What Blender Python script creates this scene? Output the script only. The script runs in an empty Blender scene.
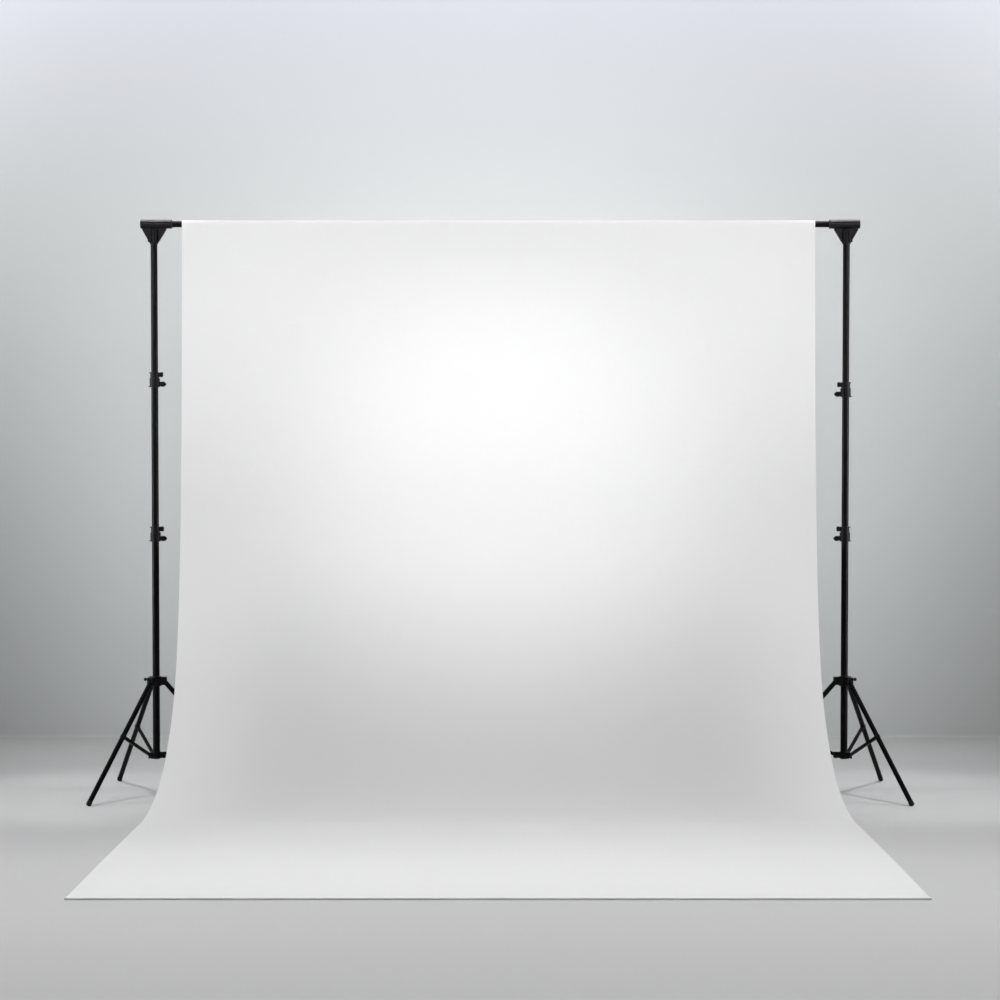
import bpy, bmesh, math
from mathutils import Vector, Matrix
PI = math.pi
C = bpy.context.scene.collection

# ------------------------------------------------------------ measures
D = 10.8            # camera to the plane of the two stands (y = 0)
H = 1.52            # camera height
F = 219.08 * D      # focal length in pixels of a 1000 px frame
S = 219.08          # pixels per metre in the stand plane
def X0(px): return (px - 500.0) / S
def Z0(py): return H - (py - 460.0) / S

# ------------------------------------------------------------ helpers
def link(name, bm, mat, parent=None, smooth=True, angle=40):
    me = bpy.data.meshes.new(name)
    bmesh.ops.recalc_face_normals(bm, faces=bm.faces)
    bm.to_mesh(me); bm.free()
    o = bpy.data.objects.new(name, me)
    C.objects.link(o)
    me.materials.append(mat)
    if smooth:
        for p in me.polygons: p.use_smooth = True
        me.set_sharp_from_angle(angle=math.radians(angle))
    if parent is not None:
        o.parent = parent
        o.matrix_parent_inverse = parent_world(parent).inverted()
    return o
def parent_world(o):
    m = Matrix.Translation(o.location)
    return m if o.parent is None else Matrix.Identity(4) if o.type == 'MESH' else m
def frame(axis):
    a = Vector(axis).normalized()
    u = a.orthogonal().normalized() if abs(a.z) < .999 else Vector((1, 0, 0))
    if abs(a.z) < .999: u = a.cross(Vector((0, 0, 1))).normalized()
    return a, u, a.cross(u).normalized()
def lathe(bm, p0, p1, prof, seg=32, cap=True):
    """profile [(t 0..1 along the axis in metres, radius)] round the axis p0 -> p1"""
    p0, p1 = Vector(p0), Vector(p1)
    a, u, v = frame(p1 - p0)
    rings = []
    for t, r in prof:
        c = p0 + a * t
        rings.append([bm.verts.new(c + u * (r * math.cos(2*PI*i/seg)) + v * (r * math.sin(2*PI*i/seg))) for i in range(seg)])
    for A, B in zip(rings, rings[1:]):
        for i in range(seg):
            bm.faces.new((A[i], A[(i+1) % seg], B[(i+1) % seg], B[i]))
    if cap:
        bm.faces.new(rings[0][::-1]); bm.faces.new(rings[-1])
    return rings
def rod(bm, p0, p1, r, seg=24, ch=.0012):
    L = (Vector(p1) - Vector(p0)).length
    ch = min(ch, r*.4, L*.3)
    lathe(bm, p0, p1, [(0, r-ch), (ch, r), (L-ch, r), (L, r-ch)], seg)
def hollow(bm, p0, p1, r, ri, seg=32, ch=.001):
    L = (Vector(p1) - Vector(p0)).length
    rr = lathe(bm, p0, p1, [(0, ri), (0, r-ch), (ch, r), (L-ch, r), (L, r-ch), (L, ri)], seg, cap=False)
    A, B = rr[-1], rr[0]
    for i in range(seg): bm.faces.new((A[i], A[(i+1) % seg], B[(i+1) % seg], B[i]))
def box(bm, c, size, axes=None, bev=.0015):
    c = Vector(c); sx, sy, sz = [q/2 for q in size]
    m = Matrix.Identity(3) if axes is None else Matrix(axes).transposed()
    b2 = bmesh.new()
    bmesh.ops.create_cube(b2, size=1)
    for v in b2.verts: v.co = Vector((v.co.x*2*sx, v.co.y*2*sy, v.co.z*2*sz))
    if bev: bmesh.ops.bevel(b2, geom=list(b2.edges), offset=bev, segments=2, affect='EDGES', profile=.5)
    vm = {v: bm.verts.new(c + m @ v.co) for v in b2.verts}
    for f in b2.faces: bm.faces.new([vm[v] for v in f.verts])
    b2.free()
def prism(bm, pts, y0, y1, bev=0):
    """outline in the xz plane given depth y0..y1"""
    A = [bm.verts.new((x, y0, z)) for x, z in pts]; B = [bm.verts.new((x, y1, z)) for x, z in pts]
    bm.faces.new(A); bm.faces.new(B[::-1])
    n = len(pts)
    for i in range(n): bm.faces.new((A[i], B[i], B[(i+1) % n], A[(i+1) % n]))

# ------------------------------------------------------------ materials
def mat(name, col, rough=.5, spec=.5, bump=0, bscale=200, var=0, vscale=3):
    m = bpy.data.materials.new(name); m.use_nodes = True
    nt = m.node_tree; b = nt.nodes['Principled BSDF']
    b.inputs['Base Color'].default_value = (*col, 1)
    b.inputs['Roughness'].default_value = rough
    b.inputs['Specular IOR Level'].default_value = spec
    tc = nt.nodes.new('ShaderNodeTexCoord')
    if var:
        n = nt.nodes.new('ShaderNodeTexNoise'); n.inputs['Scale'].default_value = vscale; n.inputs['Detail'].default_value = 3
        nt.links.new(tc.outputs['Object'], n.inputs['Vector'])
        r = nt.nodes.new('ShaderNodeMapRange')
        r.inputs['To Min'].default_value = 1-var; r.inputs['To Max'].default_value = 1+var
        nt.links.new(n.outputs['Fac'], r.inputs['Value'])
        vm = nt.nodes.new('ShaderNodeVectorMath'); vm.operation = 'SCALE'; vm.inputs[0].default_value = col
        nt.links.new(r.outputs['Result'], vm.inputs['Scale'])
        nt.links.new(vm.outputs['Vector'], b.inputs['Base Color'])
    if bump:
        n = nt.nodes.new('ShaderNodeTexNoise'); n.inputs['Scale'].default_value = bscale
        nt.links.new(tc.outputs['Object'], n.inputs['Vector'])
        bp = nt.nodes.new('ShaderNodeBump'); bp.inputs['Strength'].default_value = bump; bp.inputs['Distance'].default_value = .001
        nt.links.new(n.outputs['Fac'], bp.inputs['Height']); nt.links.new(bp.outputs['Normal'], b.inputs['Normal'])
    return m
M_WALL  = mat('painted_wall', (.532, .553, .549), .9, .1, var=.004, vscale=1.5)
M_FLOOR = mat('matt_floor', (.600, .600, .600), .85, .12, var=.004, vscale=1.5)
M_CLOTH = mat('white_backdrop_cloth', (.828, .828, .828), .95, .05, bump=.05, bscale=900)
M_METAL = mat('black_coated_metal', (.0022, .0020, .0026), .32, .11, bump=.03, bscale=300)
M_PLAST = mat('black_moulded_plastic', (.0035, .0032, .0040), .45, .16, bump=.08, bscale=500)
M_GLOSS = mat('glossy_black_plastic', (.0045, .0042, .005), .33, .28, bump=.02, bscale=400)
M_RUBB  = mat('black_rubber', (.006, .006, .006), .7, .25, bump=.1, bscale=400)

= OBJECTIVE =
Scan the data above; copy every line where "scene" appears.

= RESPONSE FOR THIS EXERCISE =
What Blender Python script creates this scene? Output the script only. The script runs in an empty Blender scene.
C = bpy.context.scene.collection